Tribeca Film Festival executive director Peter Scarlet (L) joins John Malkovich and producer Michael Fitzgerald to discuss Colour Me Kubrick
Finally, Colour Me Kubrick chameleon John Malkovich joined producer Michael Fitzgerald on Sunday to chat about Alan Conway, the infamous impostor at the center of their delightful biopic (check my write-up here for a bit more background). I asked Malkovich about the research that prepared him for such a messy, marvelous role. "There was a lot of it in the script," he said, "because Tony Frewin, who wrote it, of course, had been Stanley Kubrick's assistant for 25 years and had been sort of charged with handling this and sort of dealing with it and reacting to it and spinning it and blah blah blah. So he knew quite a bit about it, and there was a lot more in the original script. But also, there were several articles written about him, and as I said, the English did a TV show on him, which he starred in."

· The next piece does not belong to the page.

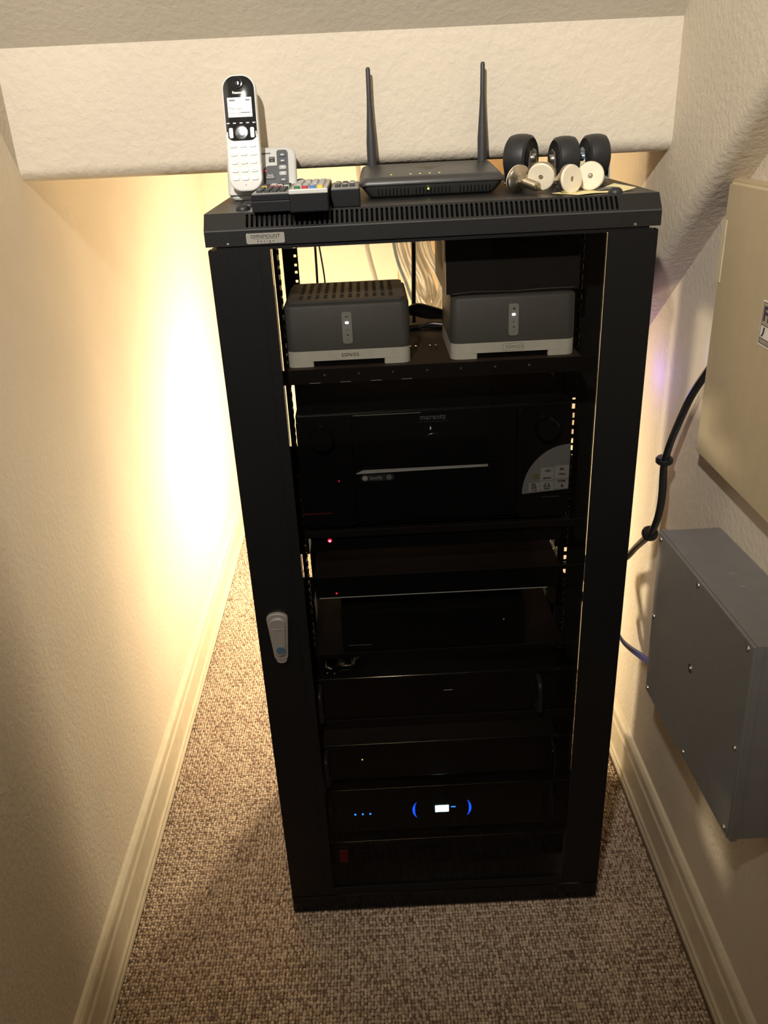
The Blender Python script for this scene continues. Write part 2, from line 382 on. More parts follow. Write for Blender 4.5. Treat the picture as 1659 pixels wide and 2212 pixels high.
def carpet():
    rng = np.random.default_rng(3)
    px, py = 0.0060, 0.0066
    xs = np.arange(XL+.014, XR-.014, px); ys = np.arange(-0.75, YB-.02, py)
    X, Y = np.meshgrid(xs, ys); C0, R0 = np.meshgrid(np.arange(len(xs)), np.arange(len(ys)))
    X = X.ravel(); Y = Y.ravel(); C0 = C0.ravel(); R0 = R0.ravel()
    keep = ~((np.abs(X) < .3015) & (Y > -.001) & (Y < .452)); X = X[keep]; Y = Y[keep]; C0 = C0[keep]; R0 = R0[keep]
    n = len(X)
    # every second loop of every second row sits low and dark: the tufted rib of the carpet
    low = ((R0 % 2) == 0) & ((C0 % 2) == ((R0//2) % 2)) & (rng.random(n) < .72)
    X = X+rng.normal(0, .0006, n); Y = Y+rng.normal(0, .0006, n)
    rx = px*rng.uniform(.50, .68, n); ry = py*rng.uniform(.52, .74, n)
    h = rng.uniform(.0026, .0042, n); ang = rng.normal(0, .3, n)
    tone = np.clip(rng.beta(3.0, 2.2, n), 0, 1)
    tone[rng.random(n) < .05] *= .3
    h[low] *= .35; tone[low] *= .30; rx[low] *= .8
    K = 6
    th = np.arange(K)*2*PI/K
    V = np.zeros((n, 2*K+1, 3))
    for ring, (s, hz) in enumerate(((1.0, 0.0), (0.72, 0.80))):
        ex = rx[:, None]*s*np.cos(th); ey = ry[:, None]*s*np.sin(th)
        ca, sa = np.cos(ang)[:, None], np.sin(ang)[:, None]
        V[:, ring*K:(ring+1)*K, 0] = X[:, None]+ex*ca-ey*sa
        V[:, ring*K:(ring+1)*K, 1] = Y[:, None]+ex*sa+ey*ca
        V[:, ring*K:(ring+1)*K, 2] = -.0045+hz*h[:, None]
    V[:, 2*K, 0] = X; V[:, 2*K, 1] = Y; V[:, 2*K, 2] = -.0045+h
    F = []
    for k in range(K):
        j = (k+1) % K
        F += [(k, j, K+j), (k, K+j, K+k), (K+k, K+j, 2*K)]
    F = np.array(F); nf = len(F)
    A = (F[None]+(np.arange(n)*(2*K+1))[:, None, None]).reshape(-1)
    me = bpy.data.meshes.new('carpet_pile')
    me.vertices.add(n*(2*K+1)); me.vertices.foreach_set('co', V.reshape(-1))
    me.loops.add(len(A)); me.loops.foreach_set('vertex_index', A.astype(np.int32))
    me.polygons.add(n*nf); me.polygons.foreach_set('loop_start', (np.arange(n*nf)*3).astype(np.int32))
    me.polygons.foreach_set('use_smooth', np.ones(n*nf, dtype=bool))
    at = me.attributes.new('tone', 'FLOAT', 'POINT'); at.data.foreach_set('value', np.repeat(tone, 2*K+1).astype(np.float32))
    me.update(calc_edges=True); me.validate()
    me.materials.append(M['carpet'])
    o = bpy.data.objects.new('carpet_pile', me); COL.objects.link(o)
    tag(o, 'beige and brown looped berber carpet covering the floor', 'carpet', kind='stuff')
carpet()

# ------------------------------------------------------------------ the equipment rack
rack = thing('equipment_rack', 'tall black equipment rack with a smoked glass door standing on the carpet', 'rack')
def cap_shell():
    bm = bmesh.new()
    x0, x1 = -.302, .302
    zf0, zf1, zt, yc, yb = 1.2685, 1.2885, 1.3085, 0.018, 0.45
    # front face, top, back, underside, ends
    def q(*c): return bm.faces.new([bm.verts.new(v) for v in c])
    q((x0, 0, zf0), (x1, 0, zf0), (x1, 0, zf1), (x0, 0, zf1))
    q((x0, yc, zt), (x1, yc, zt), (x1, yb, zt), (x0, yb, zt))
    q((x0, yb, zf0), (x1, yb, zf0), (x1, yb, zt), (x0, yb, zt))
    q((x0, 0, zf0), (x1, 0, zf0), (x1, yb, zf0), (x0, yb, zf0))
    for x in (x0, x1): q((x, 0, zf0), (x, 0, zf1), (x, yc, zt), (x, yb, zt), (x, yb, zf0))
    # slotted chamfer: sheet metal with real openings
    def P(x, t): return (x, yc*t, zf1+(zt-zf1)*t)
    ta, tb = .13, .90
    sl0, sl1, ns = -.2465, .2485, 75; pitch = (sl1-sl0)/ns; wd = pitch*.52
    q(P(x0, 0), P(x1, 0), P(x1, ta), P(x0, ta)); q(P(x0, tb), P(x1, tb), P(x1, 1), P(x0, 1))
    cur = x0
    nrm = Vector((0, -(zt-zf1), yc)).normalized()*-.0016
    def inn(c): return tuple(Vector(c)+nrm)
    for i in range(ns):
        a = sl0+i*pitch; b = a+wd
        q(P(cur, ta), P(a, ta), P(a, tb), P(cur, tb))
        # rounded slot ends: small corner triangles
        e = .07*(tb-ta); g = wd*.32
        for xx, sg in ((a, 1), (b, -1)):
            q(P(xx, ta), P(xx+sg*g, ta), P(xx, ta+e)); q(P(xx, tb), P(xx+sg*g, tb), P(xx, tb-e))
        ring = [P(a, ta+e), P(a+g, ta), P(b-g, ta), P(b, ta+e), P(b, tb-e), P(b-g, tb), P(a+g, tb), P(a, tb-e)]
        for k in range(8): q(ring[k], ring[(k+1) % 8], inn(ring[(k+1) % 8]), inn(ring[k]))
        cur = b
    q(P(cur, ta), P(x1, ta), P(x1, tb), P(cur, tb))
    bmesh.ops.remove_doubles(bm, verts=bm.verts[:], dist=1e-6)
    return bm
cap = obj('top_cover', cap_shell(), 'cap', rack)
o = obj('vent_backing', bx(-.29, .29, .016, .02, 1.286, 1.3035), 'dark', rack)
# lighter strip on the front fold of the cover, its highlight painted in
obj('cover_edge', prism(bmesh.new(), [(-.0006, 1.2876), (-.0004, 1.2892), (.0006, 1.2894), (.0004, 1.2876)], -.302, .302, 'x'), 'capedge', rack)
for nm, (x, y) in (('cover_screw', (-.2545, .054)), ('cover_screw', (-.2515, .098)), ('cover_screw', (.2485, .036))):
    bm = lathe(bmesh.new(), [(.0098, 0), (.0098, .0015), (.0085, .0042), (.0055, .0066), (.0028, .0072), (.0024, .0058), (0, .0056)], n=20)
    obj(nm, bm, 'rubber', rack, (x, y, 1.3085), smooth=True)
badge = obj('badge', prism(bmesh.new(), rrect(-.247, -.1965, 1.2705, 1.2838, .0018), -.0018, 0, 'y', bev=.0004), 'badge', rack)
badge['label'] = 'small silver maker plate on the rack cover'
text('lettering', 'OMNIMOUNT', .0063, 'ink', badge, (-.2218, -.00195, 1.2797), spacing=.98)
text('lettering', 'design', .0048, 'ink', badge, (-.2218, -.00195, 1.2737), spacing=1.9)
obj('divider_line', bx(-.238, -.2055, -.0021, -.0018, 1.27665, 1.27690), 'ink', badge)
for x in (-.272, .268): obj('rivet', lathe(bmesh.new(), [(.0022, 0), (.0016, .0008), (0, .0011)], (x, 0, 1.2712), (0, -1, 0), 12), 'steel', rack)
# frame
obj('neck', bx(-.288, .288, .003, .44, 1.2626, 1.2686), 'black', rack)
obj('side_panel', bx(-.300, -.2975, .002, .45, 0.0, 1.2625), 'black', rack)
for x0, x1, y0, y1 in ((-.2975, -.262, .003, .03), (.272, .3, .003, .03), (-.2975, -.265, .425, .45), (.265, .30, .425, .45)):
    obj('corner_post', bx(x0, x1, y0, y1, 0.0, 1.2625), 'black', rack)
obj('base_frame', bx(-.298, .298, .004, .45, .0, .040, bev=.001, seg=1), 'black', rack)
obj('plinth', bx(-.2985, .2985, -.001, .004, 0.0, .0385, bev=.0006, seg=1), 'blackgloss', rack)
obj('side_rail', bx(.290, .298, .03, .43, .60, .64), 'black', rack)
obj('side_rail', bx(.290, .298, .03, .43, .045, .085), 'black', rack)
# door: sheet stiles, glass with a hairline gap at each side
door = thing('door', '', ''); del door['label'], door['category']; door.parent = rack
def stile(xa, xb, xo):
    bm = box(bmesh.new(), xa, xb, 0, .0014, .0405, 1.2640, bev=.0003, seg=1)
    box(bm, min(xo, xo+.0014*(1 if xo < 0 else -1)), max(xo, xo+.0014*(1 if xo < 0 else -1)), .0014, .016, .0405, 1.2640)
    return bm
obj('door_stile', stile(-.2995, -.2175, -.2995), 'black', door)
obj('door_stile', stile(.2325, .2995, .2995), 'black', door)
obj('stile_bead', bx(-.2335, -.2322, -.0008, 0, .0405, 1.262), 'black', door)
obj('bottom_rail', bx(-.2175, .2325, 0, .0014, .0405, .060, bev=.0003, seg=1), 'black', door)
obj('glass_pane', bx(-.2170, .2319, .0004, .0044, .0602, 1.2622), 'glass', door)
for z in (.30, .0605): 
    for x in (-.2186, .2308): obj('glass_clip', bx(x, x+.003, .0005, .004, z, z+.028 if z > .1 else z+.012), 'black', door)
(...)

Fitzgerald jumped in. "Because he, of course, became a celebrity after this, and lived at the public expense in great style," he said. "But also, many of the actors who were in the film had encountered him. Jim Davidson, who plays his love interest, so to speak, the end of the film, had encountered him and had thought him Stanley Kubrick. This guy had really gotten around."
Another journalist followed up by asking if Davidson actually fell for Conway's act. "Of course!" Fitzgerald replied. "Of course. Everybody believed him. Stanely Kubrick's wife Christiane still now gets letters from the parents of young men who were..." Fitzgerald paused, smiled and turned to Malkovich. "What's the word?"
"Buggered," Malkovich said.
"(The letters started) by sort of regretting his death," Fitzgerald continued, "but saying that he had done unspeakable thing to their children or one thing or another. And this was all Alan Conway. The repercussions of his life in her life were somewhat dire."